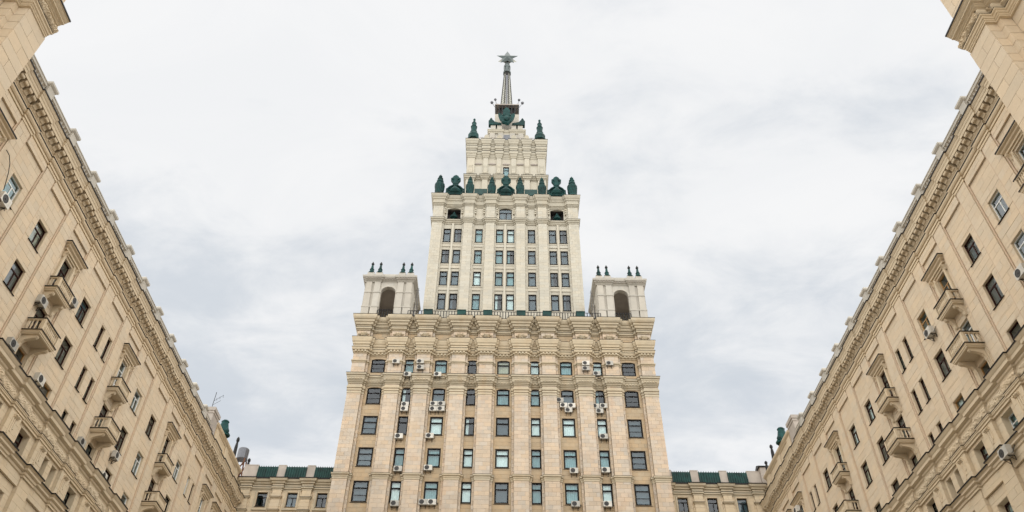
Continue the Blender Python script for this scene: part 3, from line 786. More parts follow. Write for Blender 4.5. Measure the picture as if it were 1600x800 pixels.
# ================================================================== CONNECTING BLOCKS
def build_link(side):
    L = side < 0
    root = thing('connecting_block', ('low beige block with green roof strips left of the high-rise' if L else 'low beige block with green roof strips right of the high-rise'),
                 'building', (side * 21.9, 77.5, 0), 0, 'low blocks joining tower and wings')
    X = lambda ax: side * (ax - 21.9)
    def XR(a, b):
        p, q = X(a), X(b); return (p, q) if p < q else (q, p)
    wx = [18.55, 21.62, 24.70]; px = [17.0, 20.15, 23.2, 26.45]
    x0, x1 = XR(16.0, 28.5)
    holes = [(*XR(c - .52, c + .52), z0, z1) for c in wx for (z0, z1) in ((37.25, 38.80), (33.6, 35.4))]
    w = MB(); w.holes_wall(x0, x1, -EYE, 39.0, holes, -.03, .35); w.obj('wall', WTRIM, root)
    items = []
    for i in range(3): xa, xb = XR(px[i] + .6, px[i+1] - .6); items += courses(xa, xb, 30, 38.95, 0.0, .45, .9, holes, seed=i)
    for i, p in enumerate(px):
        xa, xb = XR(p - .47, p + .47)
        items += courses(xa, xb, 30, 38.95, .25, .45, .9, (), th=.27, seed=i + 5)
        for s in (-1, 1):
            xa, xb = XR(p + s*.54 - .065, p + s*.54 + .065); items += [(xa, xb, 30 + .45*j + .01, 30.45 + .45*j - .01, .12, .14) for j in range(19)]
    lay_stones(root, items, WTRIM, 60)
    cs = sorted(X(p) for p in px)
    path = ressauts(x0, x1, cs, .5, .0, .25)
    path = [p for p in path]
    mo = MB()
    mo.sweep(path, [(-.2, 38.95), (.02, 38.95), (.03, 39.1), (.12, 39.14), (.13, 39.3), (.08, 39.32), (.08, 39.6), (.2, 39.65), (.22, 39.8), (.34, 39.88), (.40, 40.05), (.42, 40.16), (-.2, 40.2)]); mo.obj('cornice', TTRIM, root); le = MB(); le.sweep(path, [(.1, 40.19), (.43, 40.162), (.43, 40.11), (.45, 40.11), (.45, 40.2), (.1, 40.23)], groove=0); le.ledges(path, [(.12, 39.14), (.13, 39.3), (.08, 39.315), (.08, 41)]); le.obj('flashing', FLASH, root)
    for p in px:
        xa, xb = XR(p - .47, p + .47)
        for z in (37.95, 36.55):
            pm_ = MB(); pm_.sweep([(xa, .0), (xa, .25), (xb, .25), (xb, .0)], [(-.1, z), (.03, z), (.06, z + .1), (.13, z + .16), (.13, z + .22), (-.1, z + .24)], caps=False); pm_.obj('pilaster_moulding', TTRIM, root); le = MB(); le.sweep([(xa, .0), (xa, .25), (xb, .25), (xb, .0)], [(.0, z + .235), (.145, z + .222), (.145, z + .26), (.0, z + .275)], caps=False, groove=0); le.obj('flashing', FLASH, root)
    for c in wx:
        xa, xb = XR(c - .72, c + .72); sw = MB(); sw.box(xa, XR(c - .56, c + .56)[0], -.02, .07, 37.0, 38.9); sw.box(XR(c - .56, c + .56)[1], xb, -.02, .07, 37.0, 38.9); sw.obj('window_surround', TTRIM, root)
        sl_ = MB(); sl_.box(xa - .05, xb + .05, -.02, .14, 36.82, 36.99); sl_.obj('sill_course', TTRIM, root)
    for i, p in enumerate(px):
        hw = .42 if 0 < i < 3 else .75
        b = MB(); xa, xb = XR(p - hw, p + hw); b.prism_x([(.22, 40.2), (.22, 40.35), (.10, 41.75), (.12, 41.76), (.12, 41.85), (-.6, 41.85), (-.6, 40.2)], xa, xb); b.obj('parapet_pier', CONC, root)
    for i in range(3):
        xa, xb = XR(px[i] + (.42 if i else .75), px[i+1] - (.42 if i < 2 else .75))
        r = MB(); r.prism_x([(.30, 40.22), (.32, 40.34), (.12, 41.62), (-.5, 41.70), (-.5, 40.22)], xa + .01, xb - .01)
        ro = r.obj('roof_panel', GREENROOF, root)
        n = 9
        for j in range(n):
            xx = xa + .06 + (xb - xa - .12) * j / (n - 1)
            s = MB(); s.prism_x([(.322, 40.34), (.40, 40.35), (.20, 41.68), (.122, 41.64)], xx - .03, xx + .03); s.obj('standing_seam', GREENROOF, ro)
        gt = MB(); gt.box(xa, xb, .30, .38, 40.205, 40.30); gt.obj('gutter', DARKMETAL, root)
    rm = Rooms(root, ROOMD); R = random.Random(3 if L else 4)
    for (a, b, c, e) in holes:
        place_window(root, (a + b) / 2, c, b - a, e - c, 'tee', FRAME_BLACK, 0.0, .3, .07, R.choice([None, BLIND]), False, FLASH)
        room(rm, a, b, c, e, -.35)
    rm.obj('room_interior', ROOMD, root, 'stuff')
    bd = MB(); bd.box(x0, x1, -14, -2.2, -EYE, 40.1); bd.box(x0, x1, -2.2, -.05, 39.9, 40.1); bd.obj('roof_and_back', CONC, root)
build_link(-1); build_link(1)

# ================================================================== HIGH-RISE
GROOVE[0] = .07
TX, TY = -0.13, 74.6
T = thing('high_rise', 'tall stepped stone skyscraper crowned by a spire with a star', 'skyscraper', (TX, TY, 0))
PIL = [-16.15, -12.14, -9.0, -5.06, -1.97, 1.97, 5.06, 9.0, 12.14, 16.15]
BAYC = [-14.07, -10.55, -7.03, -3.50, 0, 3.50, 7.03, 10.55, 14.07]
BAYW = [1.62, 1.16, 1.45, 1.14, 1.48, 1.14, 1.45, 1.16, 1.62]
ROWS = [(36.41, 38.76), (40.28, 42.50), (43.98, 46.26), (47.70, 49.86), (51.74, 53.66)]
EX = 16.92
holes = [(c - w/2, c + w/2, a, b) for c, w in zip(BAYC, BAYW) for a, b in ROWS + [(32.6, 34.95), (28.8, 31.1)]]
tw = MB(); tw.holes_wall(-EX + .3, EX - .3, -EYE, 57.4, holes, -.03, .26)
for s in (-1, 1): tw.box(s*(EX - .33) - .3, s*(EX - .33) + .3, -16, .5, -EYE, 57.4)
tw.obj('wall', TWALL, T)
for hh_ in holes: reveal(T, hh_, .03, -.26, .0, TWALL)
items = []; wit = []
for i, p in enumerate(PIL):
    if i in (0, 9): xa, xb = (-EX, -15.42) if i == 0 else (15.42, EX)
    else: xa, xb = p - .76, p + .76
    items += courses(xa, xb, 20.0, 57.2, .60, .46, .85, (), th=.12, gap=.012, seed=i)
    for s in (-1, 1):
        e = xb if s > 0 else xa
        if (i == 0 and s < 0) or (i == 9 and s > 0): continue
        qa, qb = (e, e + .26) if s > 0 else (e - .26, e)
        items += courses(qa + .002, qb, 20.0, 57.2, .32, .46, .5, (), th=.34, gap=.02, seed=i + 30 + s)
    core = MB()
lay_stones(T, items, TOWER, 300)
for i, p in enumerate(PIL):
    xa, xb = ((-EX, -15.42) if i == 0 else (15.42, EX)) if i in (0, 9) else (p - .76, p + .76)
    pc = MB(); pc.box(xa + .015, xb - .015, -.02, .47, 20, 57.3); pc.obj('pilaster_core', TWALL, T)
for i, c in enumerate(BAYC):
    a = PIL[i] + (.76 if i else .73) + .26; b = PIL[i+1] - (.76 if i < 8 else .73) - .26
    wit += courses(a + .004, b - .004, 34.95, 57.2, 0.0, .46, .7, holes, th=.03, gap=.014, seed=i + 60)
# spandrel walls as joined cladding
wb = MB()
for (x0, x1, z0, z1, d, th) in wit: wb.box(x0, x1, d - th, d, z0, z1)
wb.obj('spandrel_cladding', TWALL, T, 'stuff')
# arched heads for the two upper rows
for c, w in zip(BAYC, BAYW):
    for (a, b) in ROWS[3:]:
        n = 8; ah = MB()
        pts = [(c - w/2 + w*i/n, b - .17 * (2*i/n - 1)**2 - .0) for i in range(n + 1)]
        for (p, q) in zip(pts, pts[1:]):
            if b - min(p[1], q[1]) > .01: ah.prism_d([p, q, (q[0], b + .012), (p[0], b + .012)], -.2, .012)
        ah.obj('arched_head', TWALL, T)
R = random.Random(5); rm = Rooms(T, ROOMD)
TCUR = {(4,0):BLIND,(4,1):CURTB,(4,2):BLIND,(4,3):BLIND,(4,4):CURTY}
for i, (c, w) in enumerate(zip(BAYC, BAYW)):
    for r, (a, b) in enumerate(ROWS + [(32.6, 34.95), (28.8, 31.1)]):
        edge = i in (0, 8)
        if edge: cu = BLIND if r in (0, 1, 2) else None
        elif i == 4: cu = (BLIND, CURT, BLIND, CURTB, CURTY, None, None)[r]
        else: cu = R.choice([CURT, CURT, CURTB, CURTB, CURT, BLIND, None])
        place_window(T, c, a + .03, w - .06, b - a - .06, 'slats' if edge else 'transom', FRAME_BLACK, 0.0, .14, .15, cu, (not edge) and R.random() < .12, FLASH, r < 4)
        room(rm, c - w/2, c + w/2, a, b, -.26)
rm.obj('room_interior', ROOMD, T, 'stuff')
def wrap(cs, hw, d0, d1, ex, back, fl=.24):
    inner = [c for c in cs if abs(c) < ex - 2]; dm = d0 + (d1 - d0) * .5; q = 15.42 - hw + .76
    p = [(-ex, -back), (-ex, d1), (-q, d1), (-q, dm), (-q + fl, dm), (-q + fl, d0)]
    for c in inner: p += [(c - hw - fl, d0), (c - hw - fl, dm), (c - hw, dm), (c - hw, d1), (c + hw, d1), (c + hw, dm), (c + hw + fl, dm), (c + hw + fl, d0)]
    p += [(q - fl, d0), (q - fl, dm), (q, dm), (q, d1), (ex, d1), (ex, -back)]
    return p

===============

PROBLEM: Write out exactly the lines starting with the one that holds "if edge: cu" and running through the last line above.

REPLY:
        if edge: cu = BLIND if r in (0, 1, 2) else None
        elif i == 4: cu = (BLIND, CURT, BLIND, CURTB, CURTY, None, None)[r]
        else: cu = R.choice([CURT, CURT, CURTB, CURTB, CURT, BLIND, None])
        place_window(T, c, a + .03, w - .06, b - a - .06, 'slats' if edge else 'transom', FRAME_BLACK, 0.0, .14, .15, cu, (not edge) and R.random() < .12, FLASH, r < 4)
        room(rm, c - w/2, c + w/2, a, b, -.26)
rm.obj('room_interior', ROOMD, T, 'stuff')
def wrap(cs, hw, d0, d1, ex, back, fl=.24):
    inner = [c for c in cs if abs(c) < ex - 2]; dm = d0 + (d1 - d0) * .5; q = 15.42 - hw + .76
    p = [(-ex, -back), (-ex, d1), (-q, d1), (-q, dm), (-q + fl, dm), (-q + fl, d0)]
    for c in inner: p += [(c - hw - fl, d0), (c - hw - fl, dm), (c - hw, dm), (c - hw, d1), (c + hw, d1), (c + hw, dm), (c + hw + fl, dm), (c + hw + fl, d0)]
    p += [(q - fl, d0), (q - fl, dm), (q, dm), (q, d1), (ex, d1), (ex, -back)]
    return p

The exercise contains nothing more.